UBS analysts express a "constructive outlook" for global equities, driven by positive US economic data, Chinese stimulus measures, and potential global interest rate cuts. They highlight opportunities in US technology stocks and expect significant growth in Asia ex-Japan and European small- and mid-cap equities.
Oil market fundamentals are bearish, with UBS analysts noting that easing geopolitical tensions and weaker demand from China have dampened price outlooks. The forecast for global oil demand growth in 2024 has been lowered, while US production faces challenges from declining rig activity. OPEC+ supply is not expected to increase until at least 2027, as weak demand and rising non-OPEC+ production continue to dominate the market.
Gold prices have surged to a record high, reaching $2,706 per troy ounce, with analysts at UBS predicting a rise to $2,900 by September 2025. This increase is driven by falling interest rates, strong central bank purchases, and ongoing demand for safe investments amid global uncertainties. Political factors and monetary easing from central banks, including the European Central Bank's recent rate cuts, are expected to further support gold prices in the coming weeks.
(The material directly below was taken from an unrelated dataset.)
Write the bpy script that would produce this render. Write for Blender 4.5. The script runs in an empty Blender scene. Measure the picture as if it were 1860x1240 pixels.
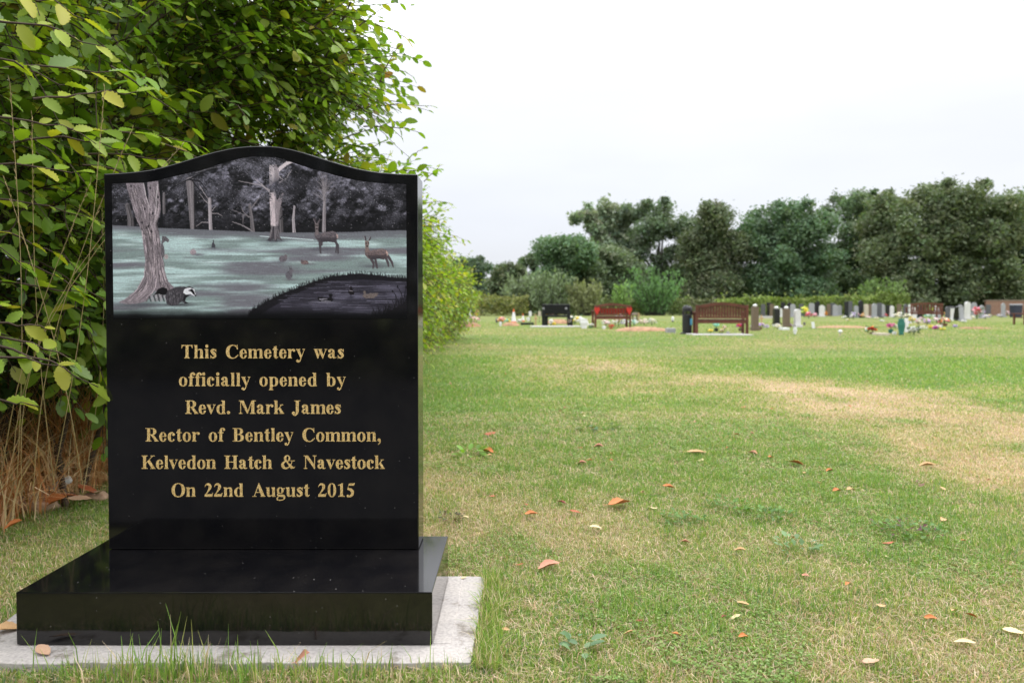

The U.S. dollar has strengthened ahead of the presidential election, driven by improved polling for Republican candidate Donald Trump, which is expected to favor the dollar due to potential aggressive tariff policies. Analysts predict a short-term boost for the dollar, although year-end forecasts suggest a slight decline from current levels. Meanwhile, the market anticipates a 25 basis point rate cut from the ECB, with the EUR/USD pair particularly sensitive to U.S. developments.
Chinese equities are expected to remain volatile as investors react to the government's recent fiscal stimulus package, which has left many disappointed due to a lack of specific details on implementation. Analysts warn that if the measures fail to meet expectations, the market could face further declines. Despite initial optimism that drove indices to two-year highs, concerns over sluggish economic growth and deflation persist, with the government struggling to meet its GDP target for 2024.